Os Sovietes apareceram na Russia na revolução de 1905, nessa ocasião os trabalhadores utilizaram a forma que lhes parecia mais apta a defender os seus interesses sem se preocuparem de tácticas ligadas à conquista do poder estatal . O poder era deles enquanto podessem guardar a forma de auto-organização de que se dotaram , forma democrata certamente , mas o termo democracia não é mais virgem que o de comunismo. Parece mais delicado, mais aceitavel nos tempos que correm mas quantos amantes das liberdades formais estariam dispostos a aceitar a forma de poder dos Sovietes ? Em 1917 eles voltaram a surgir e vocês sabem o tratamento que lhes foi dado pelos intelectuais bolcheviques.
Na Espanha a organizaçao foi diferente, Trotski em 1931 parecia perplexo em carta dirigida a Andrés Nin ao não ver Sovietes em Espanha. As necessidades fazem o tipo de organização de que se dotam os trabalhadores e Trotski não foi certamente a pessoa mais adequada para aperceber-se disso . ( Para um melhor conhecimento do movimento revolucionário dos conselhos na Russia de 1905 a 1921 lêr o livro do Oskar Anweiler sobre o assunto.)

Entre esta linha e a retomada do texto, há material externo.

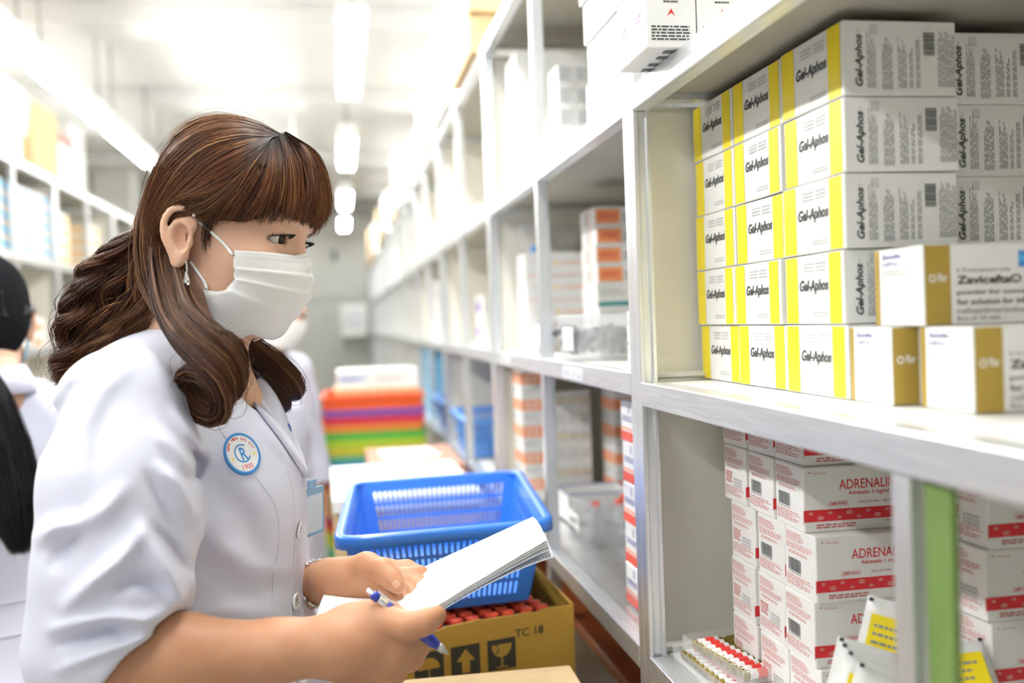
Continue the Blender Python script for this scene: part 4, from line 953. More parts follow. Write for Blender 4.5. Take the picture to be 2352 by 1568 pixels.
            for ax in range(3):
                o1, o2 = [(1, 2), (2, 0), (0, 1)][ax]
                sl = [slice(1, N-1)]*3; s2 = list(sl); s2[ax] = slice(2, N)
                a = ins[(slice(None), *sl)]; b = ins[(slice(None), *s2)]
                eb, ei, ej, ek = np.nonzero(a != b)
                fl = a[eb, ei, ej, ek]
                ge = gb[eb]*B + np.stack([ei, ej, ek], -1)
                q = []
                for (p1, p2) in ((-1, -1), (0, -1), (0, 0), (-1, 0)):
                    gg = ge.copy(); gg[:, o1] += p1; gg[:, o2] += p2
                    q.append(((gg[:, 0]+2)*dims[1]+(gg[:, 1]+2))*dims[2]+gg[:, 2]+2)
                q = np.stack(q, -1); q[~fl] = q[~fl][:, ::-1]; FQ.append(q)
        VK = np.concatenate(VK); VP = np.concatenate(VP); FQ = np.concatenate(FQ)
        uk, ui = np.unique(VK, return_index=True); VP = VP[ui]; F = np.searchsorted(uk, FQ)
        ok = (F < len(uk)).all(1); F = F[ok]; ok = (uk[F] == FQ[ok]).all(1); F = F[ok]
        l = np.arange(len(VP)); E_ = np.concatenate([F[:, [0, 1]], F[:, [1, 2]], F[:, [2, 3]]])
        for _ in range(200 if comp else 0):          # keep the largest connected surface only
            m_ = np.minimum(l[E_[:, 0]], l[E_[:, 1]]); o_ = l.copy(); np.minimum.at(l, E_[:, 0], m_); np.minimum.at(l, E_[:, 1], m_); np.minimum.at(l, o_[E_[:, 0]], m_); np.minimum.at(l, o_[E_[:, 1]], m_); l = l[l[l]]
            if (l == o_).all(): break
        if not comp: l[:] = 0
        big = np.bincount(l).argmax(); kp = l == big; F = F[kp[F].all(1)]; nw = np.cumsum(kp)-1; VP = VP[kp]; F = nw[F]
        for _ in range(smooth):
            S = np.zeros_like(VP); C = np.zeros(len(VP))
            for i in range(4):
                a, b = F[:, i], F[:, (i+1) % 4]
                for q in range(3): S[:, q] += np.bincount(a, VP[b, q], len(VP)) + np.bincount(b, VP[a, q], len(VP))
                C += np.bincount(a, minlength=len(VP)) + np.bincount(b, minlength=len(VP))
            VP = VP*.5 + .5*S/np.maximum(C, 1)[:, None]
        return np_mesh(name, VP, F)
def np_mesh(name, V, F, mats=(), smooth=True):
    me = bpy.data.meshes.new(name); k = F.shape[1]
    me.vertices.add(len(V)); me.vertices.foreach_set('co', np.asarray(V, np.float32).ravel())
    me.loops.add(F.size); me.loops.foreach_set('vertex_index', F.astype(np.int32).ravel())
    me.polygons.add(len(F)); me.polygons.foreach_set('loop_start', np.arange(0, F.size, k, dtype=np.int32))
    me.polygons.foreach_set('use_smooth', np.full(len(F), smooth)); 
    for m in mats: me.materials.append(m)
    me.update(calc_edges=True); me.validate(); return me
def spline(pts, n):
    """Catmull-Rom through pts, n samples"""
    p = np.array(pts, float); p = np.vstack([2*p[0]-p[1], p, 2*p[-1]-p[-2]]); m = len(p)-3
    t = np.linspace(0, m-1e-6, n); i = t.astype(int); f = (t-i)[:, None]
    a, b, c, d = p[i], p[i+1], p[i+2], p[i+3]
    return .5*((2*b)+(-a+c)*f+(2*a-5*b+4*c-d)*f**2+(-a+3*b-3*c+d)*f**3)
def strands(curves, rad, cols, name, mt, sides=3):
    """curves (N, k, 3) -> thin tapered tubes with a colour per strand"""
    C = np.asarray(curves); N, k, _ = C.shape
    T = np.gradient(C, axis=1); T /= np.linalg.norm(T, axis=2, keepdims=True)+1e-9
    ref = np.array([.3, .5, .81]); U = np.cross(T, ref); U /= np.linalg.norm(U, axis=2, keepdims=True)+1e-9; W = np.cross(T, U)
    tp = np.interp(np.linspace(0, 1, k), [0, .06, .7, 1], [.5, 1, 1, .15]); rad = np.asarray(rad).reshape(-1, 1)*tp[None]
    V = np.stack([C+(U*cos(2*pi*j/sides)+W*sin(2*pi*j/sides))*rad[..., None] for j in range(sides)], 2)
    base = (np.arange(N)[:, None, None]*k+np.arange(k-1)[None, :, None])*sides; j = np.arange(sides)[None, None]; j2 = (j+1) % sides
    F = np.stack([base+j, base+j2, base+sides+j2, base+sides+j], -1).reshape(-1, 4)
    me = np_mesh(name, V.reshape(-1, 3), F, [mt])
    at = me.color_attributes.new('Col', 'FLOAT_COLOR', 'POINT'); cc = np.ones((N, k*sides, 4), np.float32); cc[..., :3] = np.repeat(np.asarray(cols), sides, axis=1) if np.ndim(cols) == 3 else np.asarray(cols)[:, None, :]; at.data.foreach_set('color', cc.ravel())
    return me
def hair_mat(name, rough=.38):
    m = bpy.data.materials.new(name); m.use_nodes = True; nt = m.node_tree; b = nt.nodes['Principled BSDF']; b.inputs['Roughness'].default_value = rough
    a = nt.nodes.new('ShaderNodeVertexColor'); a.layer_name = 'Col'; nt.links.new(a.outputs[0], b.inputs['Base Color']); b.inputs['Specular IOR Level'].default_value = .35
    return m
def skin_mat(name, c1, c2):
    m = mat(name, c1, .48, noise=.1, nscale=35, col2=c2, sss=.25, bump=.06, bscale=700); return m
E1, E2, E3 = unit([R0[0], R0[1], 0]), unit([FW[0], FW[1], 0]), np.array([0, 0, 1.])
def bframe(yaw, pitch=0, roll=0):
    """columns forward, right, up for someone facing image-right turned yaw towards the camera"""
    F = cos(yaw)*E1-sin(yaw)*E2; Rr = -sin(yaw)*E1-cos(yaw)*E2; U = E3
    F, U = cos(pitch)*F-sin(pitch)*U, cos(pitch)*U+sin(pitch)*F
    Rr, U = cos(roll)*Rr+sin(roll)*U, cos(roll)*U-sin(roll)*Rr
    return np.stack([F, Rr, U], 1)
# ================================================================ the woman in the white coat
SKIN = skin_mat('skin', (.55, .29, .165), (.49, .24, .13))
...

Miguel Serras Pereira disse...

Caro Lapa,

claro que o termo "democracia" não é virgem e pode ser inflectido pelas classes dominantes como legitimador do seu poder.
De qualquer modo, não podemos reinventar a linguagem de uma assentada, por um lado, e, por outro, nem sempre a introdução de sentidos alternativos se faz através da terminologia.
Dito isto, se por "comunismo" entendermos o projecto de uma sociedade sem classes, o fim da exploração, a superação do Estado, etc., etc., o critério da democracia, que acima propus para avaliar do anticapitalismo, aplica-se também no seu caso. Aliás, o exemplo dos sovietes que V. aponta e que Brinton analisa no livro citado pelo JVA - há outro estudo apaixonante sobre o mesmo tema de Oscar Anweiler (edição francesa, com um prefácio de Pierre Broué: Les Soviets en Russie, 1905 - 1921", (NRF, 1972) - mostra isso mesmo.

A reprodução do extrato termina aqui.